イタリアの友人宅では、まったく英米にもドイツにも似ていないクリスマスの過ごし方があるのだが、またその時期になったら詳述しようと思う。
イタリアには、クリスマス・ツリーがないことだけは言っておこうか。それでだいたいはお察しがつこう。
ドイツ人のバカ騒ぎといえば、それはもうカーニヴァルに止めをさす。そしてその始まりの日は、「聖マーテイン」の翌日十一日である。この日の十一時十一分十一秒をもって各カーニヴァル・グループは、祭りの準備に入るのだ。
そうして暗い長い冬の鬱陶しさから逃れようというわけなのである。
しかしこれはほとんどがカソリック地域の歳時記である。
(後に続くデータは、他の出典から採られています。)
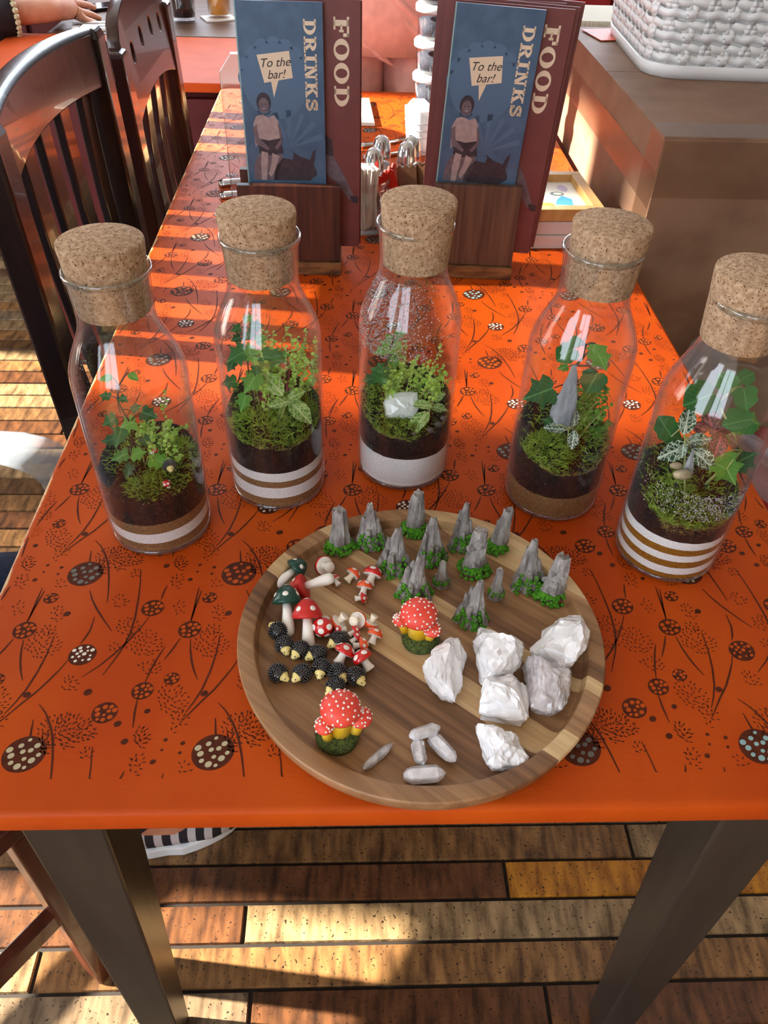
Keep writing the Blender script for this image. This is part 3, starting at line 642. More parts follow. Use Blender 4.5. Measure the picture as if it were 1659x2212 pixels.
def plant(name, b, label, cat, leaves, foot, S, off, mstem, group, stem_r=0.0006, extra=None):
    p0 = Vector((BOT[b][0] + foot[0], BOT[b][1] + foot[1], ZT + soil_top(b, foot[0], foot[1]) - 0.003))
    t = thing(name, label, cat, p0, 0, group)
    mb = MB(); bases = []
    for lf in leaves:
        (cx, cy), sz, ang, kind, dy = lf
        bs = put_leaf(t, b, off[0] + cx / S, off[1] + cy / S, ang, sz / S * (1.08 if kind == 'ivyr' else 1.25), kind, dy, (random.uniform(-.5, .5), random.uniform(-.3, .5)))
        bases.append(bs)
    hub = None
    if extra is not None:
        pts = [clamp_in(b, at_y(off[0] + cx / S, off[1] + cy / S, BOT[b][1] + dy)) - p0 for (cx, cy), dy in extra] ; hub = pts
        mb.tube([Vector((0, 0, 0))] + pts[::-1] if (pts[0].z > pts[-1].z) else [Vector((0, 0, 0))] + pts, [stem_r * 1.6] + [stem_r * 1.3] * (len(pts) - 1) + [stem_r * 0.8], 6)
    for bs in bases:
        q = bs - p0
        if hub: n = min(hub, key=lambda h: (h - q).length + (0.01 if h.z > q.z + 0.004 else 0))
        else: n = Vector((0, 0, 0.004))
        mid = (n + q) / 2 + Vector((0, 0, 0.15 * (q - n).length))
        mb.tube([n, mid, q], [stem_r, stem_r * 0.8, stem_r * 0.6], 5)
    mb.build('stem', mstem, t, smooth=True)
    return t
G = 'plants growing inside the bottles'
S1, O1 = 2.873, (100, 450); S2, O2 = 3.072, (440, 400); S3, O3 = 3.16, (740, 380); S4, O4 = 3.073, (1060, 430); S5, O5 = 2.911, (1310, 530)
plant('ivy', 0, 'small leaved ivy sprig in the bottle nearest the dark chair', 'plant',
      [((370, 1055), 72, 190, 'ivys', 0), ((540, 1045), 62, 320, 'ivys', 0), ((480, 1185), 50, 330, 'ivyd', 0), ((635, 1280), 92, 340, 'ivyd', -.006), ((510, 1340), 90, 200, 'ivy', -.008), ((450, 1420), 105, 250, 'ivyd', -.012), ((395, 1320), 85, 210, 'ivyd', .004), ((385, 1440), 70, 190, 'ivyd', .002),
       ((460, 1540), 95, 200, 'ivy', -.014), ((570, 1520), 85, 10, 'ivy', -.016), ((510, 1630), 80, 250, 'ivyd', -.02), ((700, 1570), 105, 340, 'ivy', -.018), ((560, 1240), 66, 30, 'ivyd', 0), ((365, 1165), 62, 170, 'ivyd', .004), ((620, 1450), 70, 300, 'ivyd', -.012)],
      (-.004, -.006), S1, O1, M['wood_stem'], G, extra=[((450, 1100), 0), ((440, 1180), 0), ((470, 1250), -.002), ((520, 1330), -.006), ((540, 1450), -.01)])
plant('ivy', 1, 'leafy ivy climbing beside green nerve leaves in the crowded bottle', 'plant',
      [((215, 955), 62, 200, 'ivyd', 0), ((300, 885), 66, 20, 'ivy', 0), ((350, 935), 85, 5, 'ivyd', 0), ((300, 995), 72, 220, 'ivyd', -.004), ((380, 1020), 66, 20, 'ivy', -.004), ((225, 1130), 125, 210, 'ivyd', -.008), ((300, 1085), 70, 100, 'ivy', -.006), ((330, 1145), 85, 280, 'ivy', -.01),
       ((455, 1150), 145, 350, 'ivyd', -.012), ((535, 1130), 70, 10, 'ivy', -.006), ((315, 1310), 130, 235, 'ivy', -.018), ((170, 1310), 90, 190, 'ivyd', -.008), ((265, 1440), 100, 250, 'ivy', -.022), ((180, 1200), 70, 240, 'ivyd', -.01), ((350, 1235), 70, 270, 'ivyd', -.012), ((215, 1020), 60, 200, 'ivyd', -.002)],
      (-.014, -.008), S2, O2, M['wood_stem'], G, extra=[((270, 870), 0), ((268, 950), 0), ((265, 1030), -.004), ((290, 1150), -.008), ((300, 1280), -.012)])
plant('nerve_plant', 1, 'green nerve plant with pale veined leaves in the crowded bottle', 'plant',
      [((465, 1325), 165, 130, 'fg', -.016), ((640, 1500), 170, 315, 'fg', -.022), ((605, 1400), 115, 30, 'fg', -.016), ((510, 1450), 115, 190, 'fg', -.022)], (.004, -.022), S2, O2, M['tiny_stem'], G, extra=[((555, 1430), -.02)])
plant('nerve_plant', 1, 'dark nerve plant with red veins behind the green one in the crowded bottle', 'plant',
      [((560, 1300), 125, 80, 'fr', .004), ((400, 1400), 95, 120, 'fr', -.006), ((470, 1250), 70, 100, 'fr', .006)], (.004, -.002), S2, O2, M['wood_stem'], G, extra=[((500, 1390), -.004)])
plant('ivy', 2, 'ivy sprig behind the pale crystal in the misted bottle', 'plant',
      [((395, 1080), 70, 20, 'ivy', .004), ((320, 1165), 120, 230, 'ivy', 0), ((262, 1195), 80, 200, 'ivy', 0), ((345, 1262), 95, 280, 'ivys', -.002), ((380, 1150), 56, 330, 'ivy', 0), ((280, 1310), 85, 60, 'ivyd', -.006), ((180, 1390), 85, 190, 'ivyd', -.006), ((270, 1385), 100, 280, 'ivyd', -.01), ((235, 1330), 76, 160, 'ivyd', -.006)],
      (-.018, -.006), S3, O3, M['wood_stem'], G, extra=[((350, 1090), .002), ((330, 1160), 0), ((300, 1270), -.004), ((250, 1390), -.006)])
plant('nerve_plant', 2, 'green nerve plant leaning against the pale crystal in the misted bottle', 'plant',
      [((625, 1450), 120, 100, 'fg', -.008), ((550, 1565), 110, 170, 'fg', -.02), ((652, 1585), 105, 350, 'fg', -.018), ((525, 1680), 170, 225, 'fg', -.03), ((650, 1510), 90, 30, 'fg', -.014)], (.016, -.016), S3, O3, M['tiny_stem'], G, extra=[((600, 1580), -.02)])
plant('ivy', 3, 'ivy with broad glossy leaves arching over the slate spike', 'plant',
      [((560, 945), 80, 100, 'ivyr', .006), ((500, 1030), 145, 215, 'ivyr', .002), ((680, 1000), 80, 250, 'ivy', .004), ((728, 1060), 140, 300, 'ivy', 0), ((675, 1215), 160, 240, 'ivyr', -.006), ((310, 1290), 180, 200, 'ivyd', -.01), ((725, 1238), 95, 330, 'ivyd', .002), ((480, 1120), 60, 190, 'ivy', .008)],
      (.0, .004), S4, O4, M['wood_stem'], G, stem_r=.0009, extra=[((600, 935), .004), ((632, 970), .004), ((615, 1050), .004), ((565, 1105), .004), ((540, 1250), .004)])
plant('nerve_plant', 3, 'tiny white veined nerve plant at the foot of the slate spike', 'plant',
      [((558, 1455), 95, 80, 'fw', -.02), ((430, 1525), 115, 170, 'fw', -.026), ((548, 1592), 105, 260, 'fw', -.028), ((380, 1480), 70, 150, 'ivyd', -.02)], (.002, -.024), S4, O4, M['tiny_stem'], G, extra=[((515, 1520), -.026)])
plant('ivy', 4, 'dark round leaved ivy in the bottle with ochre striped sand', 'plant',
      [((590, 965), 215, 200, 'ivyr', .0), ((750, 855), 130, 130, 'ivyr', .004), ((820, 850), 66, 80, 'ivyr', .006), ((885, 825), 100, 30, 'ivyr', .006), ((872, 960), 150, 280, 'ivyr', .006), ((830, 1110), 190, 190, 'ivyr', -.004), ((905, 1100), 110, 340, 'ivy', .004), ((700, 1215), 115, 200, 'ivy', .0),
       ((370, 1140), 150, 120, 'ivyr', .0), ((420, 1205), 115, 350, 'ivyr', .004), ((685, 1370), 140, 150, 'ivy', -.022), ((760, 1410), 170, 300, 'ivy', -.024), ((885, 1350), 150, 30, 'ivyd', -.012), ((990, 1130), 66, 20, 'ivy', .004)],
      (.012, -.004), S5, O5, M['tiny_stem'], G, stem_r=.0008, extra=[((830, 860), .004), ((770, 930), .002), ((700, 990), .0), ((800, 1190), .0), ((850, 1290), -.008)])
plant('nerve_plant', 4, 'white veined nerve plant in the bottle with ochre striped sand', 'plant',
      [((505, 1110), 150, 75, 'fw', -.006), ((578, 1225), 130, 10, 'fw', -.014), ((605, 1340), 165, 320, 'fw', -.022), ((385, 1310), 170, 205, 'fw', -.02), ((480, 1290), 70, 260, 'fw', -.022)], (-.006, -.016), S5, O5, M['tiny_stem'], G, extra=[((495, 1215), -.016)])
plant('nerve_plant', 4, 'pink veined nerve plant in the bottle with ochre striped sand', 'plant',
      [((650, 1095), 130, 100, 'fr', .002), ((705, 1250), 130, 250, 'fr', -.012), ((690, 1170), 85, 20, 'fr', -.006), ((590, 1150), 90, 160, 'fr', 0), ((740, 1160), 70, 340, 'fr', -.002)], (.006, -.008), S5, O5, M['wood_stem'], G, extra=[((680, 1175), -.006)])

def creeper(b, label, x0, x1, ztop, n, dark=False, seed=1, lean=0.0, lpp=15):
    rnd = random.Random(seed); bx, by = BOT[b]
    t = thing('creeping_plant', label, 'plant', (bx, by, ZT + SOIL[b][1] - 0.006), 0, G)
    st, lv = MB(), MB(); z00 = ZT + SOIL[b][1] - 0.006
    for k in range(n):
        ex, ey = rnd.uniform(x0, x1), rnd.uniform(-0.022, 0.032)
        r = math.hypot(ex, ey)
        if r > .040: ex *= .040 / r; ey *= .040 / r
        sx, sy = ex * 0.6 + rnd.uniform(-.008, .008), ey * 0.7 + 0.002
        zt = rnd.uniform(0.35, 1.0) * ztop; p0 = Vector((sx, sy, soil_top(b, sx, sy) - SOIL[b][1] + 0.005)); p2 = Vector((ex + lean * zt, ey, zt))
        r = math.hypot(p2.x, p2.y)
        if r > .0405: p2.x *= .0405 / r; p2.y *= .0405 / r
        p1 = (p0 + p2) / 2 + Vector((rnd.uniform(-.008, .008), rnd.uniform(-.006, .006), 0.006))
        pts = [p0 * (1 - u) ** 2 + p1 * 2 * u * (1 - u) + p2 * u * u for u in [i / 7 for i in range(8)]]
        st.tube(pts, [0.0005 - 0.00003 * i for i in range(8)], 4)
        for i in range(lpp):
            u = 0.25 + 0.75 * i / (lpp - 1) + rnd.uniform(-.02, .02); u = min(u, 1)
            p = p0 * (1 - u) ** 2 + p1 * 2 * u * (1 - u) + p2 * u * u
            s = rnd.uniform(0.0011, 0.0021) * (1.25 if dark else 1.0); a = rnd.uniform(0, 2 * PI)
            d = Vector((math.cos(a), math.sin(a), rnd.uniform(0, .7))).normalized(); c = p + d * s * 1.2
            nrm = Vector((rnd.uniform(-.7, .7), rnd.uniform(-.9, .2), 1)).normalized(); e1 = (d - nrm * d.dot(nrm)).normalized(); e2 = nrm.cross(e1)
            r_ = math.hypot(c.x, c.y)
            if r_ > .042: c.x *= .042 / r_; c.y *= .042 / r_
            lv.add([c + e1 * (s * math.cos(q * PI / 3)) + e2 * (s * 0.85 * math.sin(q * PI / 3)) for q in range(6)], [(0, 1, 2, 3, 4, 5)])
    st.build('stem', M['tiny_stem'], t, smooth=True)
    stuff(lv.build('foliage', M['tiny_leaf_dark' if dark else 'tiny_leaf'], t))
creeper(0, 'sparse creeping sprigs with tiny round leaves in the bottle nearest the dark chair', -.016, .034, .058, 24, seed=2, lean=.15, lpp=12)
creeper(1, 'tall tangle of thin creeping sprigs filling the crowded bottle', -.022, .036, .080, 60, seed=3, lean=.12, lpp=17)
creeper(2, 'low creeping sprigs around the pale crystal in the misted bottle', -.030, .036, .056, 52, seed=4, lean=.10, lpp=14)
creeper(3, 'dark creeping sprigs beside the slate spike', .004, .036, .046, 34, True, seed=5, lean=.1, lpp=12)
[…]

堅苦しいプロテスタント地域にはない。
とはいえほぼ半数づつといわれるカソリックとプロテスタンの信者の居住地区は微妙に入り組んでおり、簡単に「あそこはカソリックだ」、などとは断定しがたい。
あえて大きく分類すれば、北がプロテスタン南がカソリックとなろうか。
わたしが住む地域はどちらも入り混じっていて、ちいさな街でも両方の教会がある。
無信仰者が増加しつつあるとはいえ、ドイツはまだまだ古い風俗習慣によって日常生活が刻まれているようにわれわれ外国人には見える。
しかしそれでも「ハロウィン」などという、本来自国の歳時記にはない行事が、おそらくハリウッド映画やTVの影響であろう、年々盛んになっていくのを間近にみていると、歳をめされた世代の方々とともにこちらも知らずに眉をしかめてしまうのである。
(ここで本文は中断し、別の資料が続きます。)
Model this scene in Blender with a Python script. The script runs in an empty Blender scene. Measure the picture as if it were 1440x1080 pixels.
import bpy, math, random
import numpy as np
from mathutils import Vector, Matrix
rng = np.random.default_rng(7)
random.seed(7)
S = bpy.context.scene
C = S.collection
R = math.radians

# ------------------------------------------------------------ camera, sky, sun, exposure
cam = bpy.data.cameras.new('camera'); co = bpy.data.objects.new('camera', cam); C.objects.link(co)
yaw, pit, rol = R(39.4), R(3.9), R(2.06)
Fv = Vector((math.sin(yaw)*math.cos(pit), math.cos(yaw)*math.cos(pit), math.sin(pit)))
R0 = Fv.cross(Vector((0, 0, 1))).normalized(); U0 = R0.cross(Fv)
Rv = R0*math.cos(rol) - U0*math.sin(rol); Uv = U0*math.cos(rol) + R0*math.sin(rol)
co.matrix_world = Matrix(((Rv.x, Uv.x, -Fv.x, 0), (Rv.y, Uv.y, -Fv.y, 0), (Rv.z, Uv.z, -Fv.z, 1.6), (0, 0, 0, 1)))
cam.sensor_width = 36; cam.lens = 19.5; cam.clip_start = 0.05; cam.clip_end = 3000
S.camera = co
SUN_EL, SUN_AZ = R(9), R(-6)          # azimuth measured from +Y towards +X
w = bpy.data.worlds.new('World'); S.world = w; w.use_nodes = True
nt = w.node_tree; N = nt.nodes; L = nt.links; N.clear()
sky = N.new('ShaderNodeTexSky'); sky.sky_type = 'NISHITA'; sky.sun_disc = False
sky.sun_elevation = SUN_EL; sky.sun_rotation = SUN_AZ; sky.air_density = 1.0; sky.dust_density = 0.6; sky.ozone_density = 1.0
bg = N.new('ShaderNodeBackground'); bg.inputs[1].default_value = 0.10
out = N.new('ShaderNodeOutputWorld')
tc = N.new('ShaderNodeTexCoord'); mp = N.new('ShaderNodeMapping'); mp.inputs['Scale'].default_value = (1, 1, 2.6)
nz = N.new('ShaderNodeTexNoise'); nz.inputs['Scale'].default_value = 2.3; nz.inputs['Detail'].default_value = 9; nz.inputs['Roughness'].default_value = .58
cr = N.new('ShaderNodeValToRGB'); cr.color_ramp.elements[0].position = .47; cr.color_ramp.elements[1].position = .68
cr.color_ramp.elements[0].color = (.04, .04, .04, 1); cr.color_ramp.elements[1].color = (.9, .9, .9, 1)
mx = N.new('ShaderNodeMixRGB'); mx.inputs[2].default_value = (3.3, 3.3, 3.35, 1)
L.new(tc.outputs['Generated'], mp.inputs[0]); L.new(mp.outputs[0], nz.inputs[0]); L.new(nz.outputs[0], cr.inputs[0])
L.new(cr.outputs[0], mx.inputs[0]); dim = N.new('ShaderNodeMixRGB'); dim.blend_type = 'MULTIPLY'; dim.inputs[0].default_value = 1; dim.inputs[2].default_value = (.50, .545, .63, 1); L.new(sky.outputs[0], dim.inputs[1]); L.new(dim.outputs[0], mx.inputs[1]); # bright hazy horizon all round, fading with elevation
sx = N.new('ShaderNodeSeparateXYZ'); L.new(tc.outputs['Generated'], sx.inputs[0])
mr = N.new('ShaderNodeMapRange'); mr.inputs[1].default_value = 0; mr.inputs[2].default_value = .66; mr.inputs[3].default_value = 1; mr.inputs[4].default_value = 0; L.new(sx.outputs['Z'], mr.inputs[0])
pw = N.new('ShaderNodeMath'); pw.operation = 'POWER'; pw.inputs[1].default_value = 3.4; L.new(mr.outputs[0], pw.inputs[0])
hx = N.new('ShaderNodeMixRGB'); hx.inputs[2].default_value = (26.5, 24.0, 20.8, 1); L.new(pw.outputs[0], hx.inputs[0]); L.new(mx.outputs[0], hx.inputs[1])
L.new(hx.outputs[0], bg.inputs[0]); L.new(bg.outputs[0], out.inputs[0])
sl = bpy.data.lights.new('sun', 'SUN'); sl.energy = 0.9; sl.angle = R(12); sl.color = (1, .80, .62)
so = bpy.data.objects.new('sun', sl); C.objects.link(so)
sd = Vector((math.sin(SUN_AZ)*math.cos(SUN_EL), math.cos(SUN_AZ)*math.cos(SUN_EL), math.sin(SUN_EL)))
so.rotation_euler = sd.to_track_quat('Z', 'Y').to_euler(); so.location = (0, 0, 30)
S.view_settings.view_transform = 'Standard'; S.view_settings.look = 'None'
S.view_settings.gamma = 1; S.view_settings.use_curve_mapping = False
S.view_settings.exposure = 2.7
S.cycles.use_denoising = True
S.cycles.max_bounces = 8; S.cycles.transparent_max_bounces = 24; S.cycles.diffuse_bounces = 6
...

若い世代の両親をもつ子供たちからこの「ハロウィン」騒ぎの波は静かに広がりつつあるように思われる。
しかしすでに述べたように、その行事は十一月十日の「聖マーテイン」によく似ているのであるから、短い期間中に二度も子供たちが提灯をさげて隊列をくんで訪問してきたとはいえ、両方へお菓子や果物などを与える、ということは大人たちにも抵抗がある。
我が家でも、「ハロウィン」で訪ねてきた場合は、また「聖マーテイン」に来なさい、といって何も与えない。なにも吝嗇というわけではないが、その国の歳時記を混乱させる一時の流行に肩入れするつもりがないだけなのである。